The Matterhorn Grill in Quintard Mall and Anthony’s Brick Oven Pizza on Noble Street in downtown Anniston both — finally! — opened last week.

In addition to pizza, Anthony’s also serves Italian dishes like spaghetti, lasagna, chicken Alfredo and eggplant parmesan. There are 21 beers on tap, and 20 bottled. Hours are 11 a.m.-9 p.m. Tuesday-Friday, 4-9 p.m. Saturday, closed Sunday-Monday. 911 Noble St., 256-237-3933.

The Matterhorn features meats and veg from the grill, as well as salads, seafood, pasta, fried chicken and sandwiches. There’s a full bar with seven beers — and root beer — on draft. Desserts include Lip Pucker Lemon Cake, a dark chocolate fudge cake and a sugar-free chocolate peanut butter pie from local baker Audrey Oswalt of Too Nice to Slice. Download a menu at www.shopquintardmall.com, under the “Special Events” listings.

Hours are 11 a.m.-9 p.m. Monday-Saturday, 11 a.m.-8 p.m. Sunday. The bar will stay open late on Friday and Saturday nights, until the last movie lets out, serving drinks and pub-style food. It’s in the old Garfield’s space on the south side of the mall, 256-831-4990.

Golden Corral coming to Oxford

Golden Corral Buffet and Grill is scheduled to break ground next week in the Oxford Exchange shopping center.

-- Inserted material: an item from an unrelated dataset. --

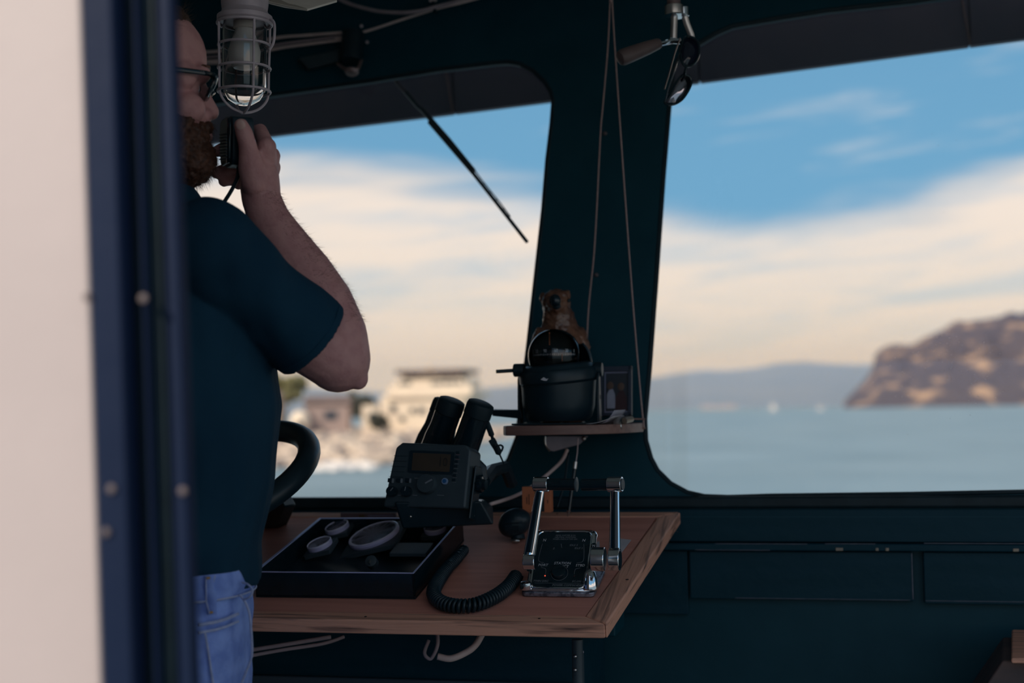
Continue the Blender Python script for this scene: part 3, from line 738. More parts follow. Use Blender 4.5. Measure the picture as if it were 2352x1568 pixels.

The buffet and steak house — the first one in our area — is aiming to be open this fall.

New bar menu at the Vic

The Victoria Restaurant has introduced a summer menu of casual fare in the bar, patio and lounge, including the Victoria’s signature mac-and-cheese ($6), Black Angus burger and fries ($9), smoked BBQ pork sandwich ($9) and Southern fish fry ($14). Summer drink specials include a watermelon margarita and a Chilton County peach bellini.

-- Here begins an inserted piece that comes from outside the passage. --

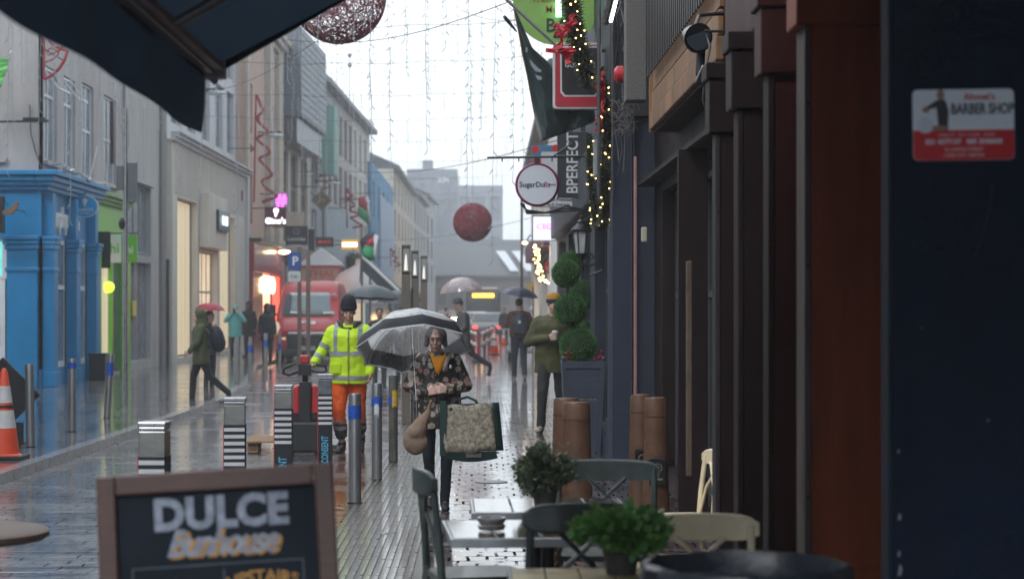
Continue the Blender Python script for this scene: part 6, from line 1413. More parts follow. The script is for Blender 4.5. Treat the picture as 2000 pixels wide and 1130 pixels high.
def leafy(t, c_, rx, rz_, n, ls, m, up=.4, name='foliage', seed=1):
    mb = MB(); rr = random.Random(seed); c_ = Vector(c_)
    CL = []
    for i in range(26):
        d = Vector((rr.gauss(0, 1), rr.gauss(0, 1), rr.gauss(0, 1) * .9)).normalized(); CL.append((d * rr.uniform(.45, .95), rr.uniform(.16, .36)))
    for i in range(n):
        cc, cr_ = CL[rr.randrange(26)]; d = Vector((rr.gauss(0, 1), rr.gauss(0, 1), rr.gauss(0, 1))).normalized(); k = 1
        if rr.random() < .06: cr_ *= 1.7
        u_ = cc + d * cr_ * rr.uniform(.5, 1.1); d = (u_ + d * .3).normalized()
        p = c_ + Vector((u_.x * rx, u_.y * rx, u_.z * rz_)); o = (d + Vector((rr.gauss(0, .5), rr.gauss(0, .5), up + rr.gauss(0, .5)))).normalized()
        s_ = o.orthogonal().normalized(); s_ = (s_ * cos(i) + o.cross(s_) * sin(i)); l_ = ls * rr.uniform(.6, 1.4)
        mb.add([p - s_ * l_ * .1, p + o * l_ * .5 + s_ * l_ * .38, p + o * l_, p + o * l_ * .5 - s_ * l_ * .38], [(0, 1, 2, 3)])
    return part(mb, name, m, t, fix=False)
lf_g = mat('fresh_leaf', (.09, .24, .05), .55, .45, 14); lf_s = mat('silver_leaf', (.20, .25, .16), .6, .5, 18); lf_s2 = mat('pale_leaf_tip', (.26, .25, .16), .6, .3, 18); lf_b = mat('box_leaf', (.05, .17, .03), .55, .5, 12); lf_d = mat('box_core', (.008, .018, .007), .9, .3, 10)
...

Ready for another meat-flavored vodka?

The Alaska Distillery in Wasilla recently launched a Smoked Salmon Flavored Vodka, about a year after the Seattle-based Black Rock Spirits introduced a bacon-flavored vodka.

Both savory spirits were intended to complement Bloody Marys, but are finding wider uses among mixologists.

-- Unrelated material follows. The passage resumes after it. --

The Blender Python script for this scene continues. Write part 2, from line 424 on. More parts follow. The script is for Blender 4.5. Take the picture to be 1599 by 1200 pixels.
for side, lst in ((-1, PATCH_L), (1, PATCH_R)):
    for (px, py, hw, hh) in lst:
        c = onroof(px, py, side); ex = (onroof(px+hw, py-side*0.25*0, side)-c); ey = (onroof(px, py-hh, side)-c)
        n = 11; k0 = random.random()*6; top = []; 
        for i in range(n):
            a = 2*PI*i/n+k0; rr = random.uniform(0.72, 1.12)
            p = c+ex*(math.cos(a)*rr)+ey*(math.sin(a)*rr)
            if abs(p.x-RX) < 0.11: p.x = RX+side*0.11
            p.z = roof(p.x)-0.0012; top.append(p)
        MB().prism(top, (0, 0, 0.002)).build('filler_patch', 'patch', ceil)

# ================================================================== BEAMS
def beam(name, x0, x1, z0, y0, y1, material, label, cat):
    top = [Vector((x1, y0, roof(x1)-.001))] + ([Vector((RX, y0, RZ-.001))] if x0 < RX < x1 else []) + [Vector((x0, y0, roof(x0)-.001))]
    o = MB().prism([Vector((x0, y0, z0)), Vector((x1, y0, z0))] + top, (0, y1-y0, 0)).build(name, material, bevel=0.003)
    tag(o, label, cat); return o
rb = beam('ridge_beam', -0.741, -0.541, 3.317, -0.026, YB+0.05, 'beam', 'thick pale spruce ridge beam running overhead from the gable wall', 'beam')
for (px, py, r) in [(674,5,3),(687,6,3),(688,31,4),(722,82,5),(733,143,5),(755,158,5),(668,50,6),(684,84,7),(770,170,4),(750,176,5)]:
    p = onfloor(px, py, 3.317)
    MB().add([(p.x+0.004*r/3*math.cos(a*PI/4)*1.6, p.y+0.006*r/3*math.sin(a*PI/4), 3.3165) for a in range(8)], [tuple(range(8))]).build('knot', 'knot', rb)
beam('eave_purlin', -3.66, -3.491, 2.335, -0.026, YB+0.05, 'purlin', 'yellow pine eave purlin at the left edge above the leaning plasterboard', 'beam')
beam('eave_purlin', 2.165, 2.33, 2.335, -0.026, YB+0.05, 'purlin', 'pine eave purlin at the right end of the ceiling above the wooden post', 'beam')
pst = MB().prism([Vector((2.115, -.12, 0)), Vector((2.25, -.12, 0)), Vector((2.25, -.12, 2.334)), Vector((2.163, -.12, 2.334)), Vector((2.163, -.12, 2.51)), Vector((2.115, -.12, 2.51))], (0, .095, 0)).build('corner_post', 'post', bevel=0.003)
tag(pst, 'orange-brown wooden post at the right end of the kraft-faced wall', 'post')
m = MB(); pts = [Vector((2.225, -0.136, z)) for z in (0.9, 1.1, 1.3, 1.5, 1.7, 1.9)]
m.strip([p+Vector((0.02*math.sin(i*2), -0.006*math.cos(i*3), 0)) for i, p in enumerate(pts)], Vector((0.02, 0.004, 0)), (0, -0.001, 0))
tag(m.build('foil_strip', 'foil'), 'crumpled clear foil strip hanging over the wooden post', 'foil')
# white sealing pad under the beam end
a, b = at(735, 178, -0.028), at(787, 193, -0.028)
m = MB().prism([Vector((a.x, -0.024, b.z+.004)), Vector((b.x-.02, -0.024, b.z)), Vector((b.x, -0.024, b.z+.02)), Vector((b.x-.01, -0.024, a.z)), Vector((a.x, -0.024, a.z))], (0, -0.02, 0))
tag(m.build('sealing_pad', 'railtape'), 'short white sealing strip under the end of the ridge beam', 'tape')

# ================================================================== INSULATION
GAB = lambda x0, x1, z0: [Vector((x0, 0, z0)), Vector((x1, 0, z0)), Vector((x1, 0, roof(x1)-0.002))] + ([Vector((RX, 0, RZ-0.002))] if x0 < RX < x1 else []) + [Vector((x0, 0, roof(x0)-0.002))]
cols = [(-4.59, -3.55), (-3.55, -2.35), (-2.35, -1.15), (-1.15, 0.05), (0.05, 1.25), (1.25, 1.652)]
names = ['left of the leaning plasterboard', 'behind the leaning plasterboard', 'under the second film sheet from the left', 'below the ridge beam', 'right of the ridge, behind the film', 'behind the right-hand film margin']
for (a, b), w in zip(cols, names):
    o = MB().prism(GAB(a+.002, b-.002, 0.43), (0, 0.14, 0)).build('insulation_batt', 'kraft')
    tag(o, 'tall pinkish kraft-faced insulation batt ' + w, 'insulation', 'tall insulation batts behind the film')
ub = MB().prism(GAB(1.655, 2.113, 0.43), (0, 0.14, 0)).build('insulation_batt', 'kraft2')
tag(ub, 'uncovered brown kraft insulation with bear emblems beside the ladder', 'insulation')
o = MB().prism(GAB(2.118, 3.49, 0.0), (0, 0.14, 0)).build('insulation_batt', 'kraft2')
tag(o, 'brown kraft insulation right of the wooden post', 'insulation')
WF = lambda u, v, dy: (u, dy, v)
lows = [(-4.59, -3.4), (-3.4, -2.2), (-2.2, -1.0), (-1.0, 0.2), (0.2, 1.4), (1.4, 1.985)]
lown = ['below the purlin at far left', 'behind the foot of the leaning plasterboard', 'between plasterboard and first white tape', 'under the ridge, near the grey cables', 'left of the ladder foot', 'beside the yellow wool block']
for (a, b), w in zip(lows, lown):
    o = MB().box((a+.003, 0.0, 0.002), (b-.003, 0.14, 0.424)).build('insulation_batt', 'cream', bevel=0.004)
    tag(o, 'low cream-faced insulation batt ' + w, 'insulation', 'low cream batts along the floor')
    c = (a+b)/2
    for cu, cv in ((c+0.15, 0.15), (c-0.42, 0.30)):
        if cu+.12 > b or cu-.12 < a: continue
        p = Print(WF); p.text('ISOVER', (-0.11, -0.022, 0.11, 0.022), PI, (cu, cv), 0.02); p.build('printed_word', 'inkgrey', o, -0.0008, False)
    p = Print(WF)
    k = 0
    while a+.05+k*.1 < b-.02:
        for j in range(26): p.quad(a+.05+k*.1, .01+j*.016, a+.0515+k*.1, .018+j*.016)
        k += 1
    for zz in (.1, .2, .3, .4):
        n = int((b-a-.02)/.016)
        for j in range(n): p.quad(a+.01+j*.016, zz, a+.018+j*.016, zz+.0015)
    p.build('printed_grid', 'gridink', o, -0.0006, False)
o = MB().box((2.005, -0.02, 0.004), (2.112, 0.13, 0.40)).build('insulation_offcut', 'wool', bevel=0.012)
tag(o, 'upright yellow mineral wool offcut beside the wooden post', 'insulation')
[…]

“I think there was some madness and some drunkenness involved, honestly,” said Toby Foster, an Alaska Distillery partner. “I was trying to think of something Alaskan. What’s more Alaskan than smoked salmon? It was one of those epiphanies, I suppose,” he said.

The idea turned out to be the easy part. Finding the right formula was a little more challenging.

Foster said the current formula took 48 tries, and some of the first 47 attempts were downright disgusting.